The present action is the climax of the novel. The opposing forces are brought into tragic confrontation, and the final pursuit is ended. Once again, at the beginning of the chapter, Cooper sets up the quiet calm of nature to contrast with the bloody events that follow. By and large, though, Cooper devotes his skill to the exciting action that resolves the plot conflicts.
Among the surviving participants, Gamut's character shows the most development. Hawkeye is still the knowing woodsman, the frontiersman adept at pursuit and battle, but Gamut is finally taking on some of the characteristics of the frontiersman himself. Granted that he is yet the religious singer, but at least for the time being he has traded his "tooting instrument" for a weapon, his singing for fighting. When he is allowed to continue with Hawkeye's forces, his reply is that "though not given to the desire to kill, had you sent me away my spirit would have been troubled." Henceforth he is no longer bringing up the rear, and he actually fights. When he flings the rock against the head of the Huron on the mountain, the description that he thus "exposed the indignant and glowing countenance of the honest Gamut" is significant. For good or for bad, the singing master has at last come to active terms with the frontier condition.
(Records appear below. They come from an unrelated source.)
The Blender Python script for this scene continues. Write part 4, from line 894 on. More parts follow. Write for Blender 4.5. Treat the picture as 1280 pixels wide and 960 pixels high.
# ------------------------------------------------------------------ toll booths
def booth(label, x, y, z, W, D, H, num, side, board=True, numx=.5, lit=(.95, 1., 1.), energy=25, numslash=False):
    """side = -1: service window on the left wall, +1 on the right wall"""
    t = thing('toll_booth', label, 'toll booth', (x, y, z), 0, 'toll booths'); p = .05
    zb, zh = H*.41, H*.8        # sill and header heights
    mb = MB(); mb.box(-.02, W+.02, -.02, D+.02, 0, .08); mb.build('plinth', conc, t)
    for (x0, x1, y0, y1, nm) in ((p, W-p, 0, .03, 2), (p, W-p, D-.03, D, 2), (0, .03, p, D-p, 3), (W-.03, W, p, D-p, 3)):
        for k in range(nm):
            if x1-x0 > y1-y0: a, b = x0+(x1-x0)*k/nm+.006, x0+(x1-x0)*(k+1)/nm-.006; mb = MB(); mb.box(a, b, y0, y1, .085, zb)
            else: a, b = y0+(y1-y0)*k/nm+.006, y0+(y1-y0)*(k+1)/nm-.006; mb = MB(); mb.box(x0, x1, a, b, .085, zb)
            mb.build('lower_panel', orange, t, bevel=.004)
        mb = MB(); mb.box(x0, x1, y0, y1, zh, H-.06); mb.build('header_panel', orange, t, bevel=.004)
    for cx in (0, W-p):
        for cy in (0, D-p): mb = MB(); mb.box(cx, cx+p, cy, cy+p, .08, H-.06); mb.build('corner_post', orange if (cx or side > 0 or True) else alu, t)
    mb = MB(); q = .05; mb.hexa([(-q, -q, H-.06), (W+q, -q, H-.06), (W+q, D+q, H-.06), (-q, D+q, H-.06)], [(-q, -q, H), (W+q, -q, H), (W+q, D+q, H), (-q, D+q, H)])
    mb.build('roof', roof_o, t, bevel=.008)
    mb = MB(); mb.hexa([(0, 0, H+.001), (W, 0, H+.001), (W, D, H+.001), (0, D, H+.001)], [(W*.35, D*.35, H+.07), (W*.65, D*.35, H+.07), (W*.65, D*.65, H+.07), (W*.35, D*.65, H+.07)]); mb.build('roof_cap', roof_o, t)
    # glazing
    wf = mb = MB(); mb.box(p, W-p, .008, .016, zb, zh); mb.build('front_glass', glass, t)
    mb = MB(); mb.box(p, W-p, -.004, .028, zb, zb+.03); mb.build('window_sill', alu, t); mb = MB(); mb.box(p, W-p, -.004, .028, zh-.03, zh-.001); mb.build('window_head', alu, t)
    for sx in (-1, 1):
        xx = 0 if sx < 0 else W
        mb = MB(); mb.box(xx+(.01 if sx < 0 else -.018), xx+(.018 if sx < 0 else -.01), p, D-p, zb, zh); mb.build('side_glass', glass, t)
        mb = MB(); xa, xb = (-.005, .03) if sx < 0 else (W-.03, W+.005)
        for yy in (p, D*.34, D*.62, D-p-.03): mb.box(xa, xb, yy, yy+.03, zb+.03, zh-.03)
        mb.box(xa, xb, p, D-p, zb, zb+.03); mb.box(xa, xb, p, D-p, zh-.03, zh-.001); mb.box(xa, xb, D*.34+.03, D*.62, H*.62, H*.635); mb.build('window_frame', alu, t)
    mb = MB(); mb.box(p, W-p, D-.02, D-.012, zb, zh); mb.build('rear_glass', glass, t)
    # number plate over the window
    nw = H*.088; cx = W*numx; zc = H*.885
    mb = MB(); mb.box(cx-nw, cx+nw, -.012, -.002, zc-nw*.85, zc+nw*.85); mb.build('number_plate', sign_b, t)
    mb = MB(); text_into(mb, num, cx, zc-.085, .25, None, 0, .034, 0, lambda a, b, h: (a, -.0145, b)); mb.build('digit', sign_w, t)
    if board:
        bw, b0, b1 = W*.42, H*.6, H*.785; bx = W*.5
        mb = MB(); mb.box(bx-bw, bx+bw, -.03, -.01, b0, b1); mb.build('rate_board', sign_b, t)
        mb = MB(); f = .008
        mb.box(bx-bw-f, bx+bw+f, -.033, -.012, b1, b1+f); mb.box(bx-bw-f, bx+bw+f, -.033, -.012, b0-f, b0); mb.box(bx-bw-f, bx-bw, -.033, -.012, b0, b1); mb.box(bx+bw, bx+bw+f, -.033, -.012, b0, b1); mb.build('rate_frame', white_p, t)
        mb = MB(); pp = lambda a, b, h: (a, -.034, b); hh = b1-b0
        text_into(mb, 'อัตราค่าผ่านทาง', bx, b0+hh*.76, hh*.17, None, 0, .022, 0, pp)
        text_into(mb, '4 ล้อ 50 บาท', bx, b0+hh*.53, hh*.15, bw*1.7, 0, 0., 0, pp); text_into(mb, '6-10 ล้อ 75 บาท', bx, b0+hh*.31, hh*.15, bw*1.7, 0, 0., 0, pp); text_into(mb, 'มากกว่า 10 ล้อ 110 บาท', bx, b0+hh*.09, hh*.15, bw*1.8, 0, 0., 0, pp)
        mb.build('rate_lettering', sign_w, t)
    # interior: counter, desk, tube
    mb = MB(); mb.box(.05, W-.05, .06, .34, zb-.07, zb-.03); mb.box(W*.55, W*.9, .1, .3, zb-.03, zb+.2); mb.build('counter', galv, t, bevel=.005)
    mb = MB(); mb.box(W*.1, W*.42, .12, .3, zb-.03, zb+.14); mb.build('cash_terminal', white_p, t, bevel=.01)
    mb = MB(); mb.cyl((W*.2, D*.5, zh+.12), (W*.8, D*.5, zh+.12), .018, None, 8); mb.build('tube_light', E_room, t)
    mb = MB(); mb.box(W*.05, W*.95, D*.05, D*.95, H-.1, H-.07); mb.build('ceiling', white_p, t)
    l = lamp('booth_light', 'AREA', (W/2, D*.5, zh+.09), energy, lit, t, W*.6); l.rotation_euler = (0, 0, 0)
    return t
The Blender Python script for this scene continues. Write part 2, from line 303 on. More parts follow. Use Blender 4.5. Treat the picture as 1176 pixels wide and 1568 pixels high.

Magua, too, is presented in fuller dimension than that of a simple villain. He is that, of course—evil, threatening, dangerous, and treacherous—but just as he formerly showed deep concern about acceptance by his people, he now demonstrates that his feeling for Cora goes beyond his original desire for revenge. When on the precipice she gives him no alternative (in light of his threat) but to kill her, he trembles "in every fibre" and is bewildered that he can only drop his arm without using the knife. What he finally would have done is not known, for the action of others interrupts his inner struggle. What is seen is that he is a man of complex and real emotions toward another human being. In his own right, he is a renowned chief early led astray by the firewater of white men. Part of the tragedy lies in the fact that the reader can see what Magua might have been under different circumstances.
The resolution of much of Cooper's thematic material remains for the final chapter of denouement, but he does give pertinent treatment of two major characters. And the fatal finality of the rapid action itself is thematic, the bodying forth of the tragic, conflicting differences bred of the frontier condition.